150. You are putting it to us that there
is no such thing as a community.
(Mr Knox) It is a very thin fabric, if it exists.
There are not many people who willingly give money to others either.
They do not go up to the tax office and say, "I have under-paid,
there is another £1,000." The days of that situation
on an individual basis does not exist, if it ever did exist. Even
the situation where people helped each other is disappearing to
a large extent, forgetting the financial aspect. It is the society
we have. I do not wish to make any political comment. I do not
know of anybody out there that is desperate.

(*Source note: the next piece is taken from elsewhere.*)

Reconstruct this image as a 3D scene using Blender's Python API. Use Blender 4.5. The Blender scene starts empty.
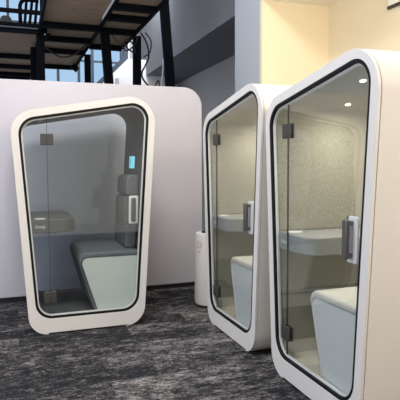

151. That is a grim view for the corner
shop, is it not?
(Mr Knox) Realism.
Chairman: Gentlemen,
can I thank you both very much. It is encouraging for members
of the Committee to know that there is some constructive work
on the practical aspects actually in train. We will have access
to the Treasury witnesses and experts at the end of October. I
hope that you will feel able to continue informing us about how
your negotiations and consultations are proceeding. I take very
much the point that was made by Mr Knox earlier which was that
perhaps this could have been made earlier if the consultation
had happened before the announcement. Still, we have all got to
use our best endeavours to try and get the thing as easily implementable
and as practically efficient as possible. We are very grateful
to you for your time and memorandum. I hope, Mr Baron, you will
not take it the wrong way if I wish Mr Knox a particularly good
day! Thank you very much for coming.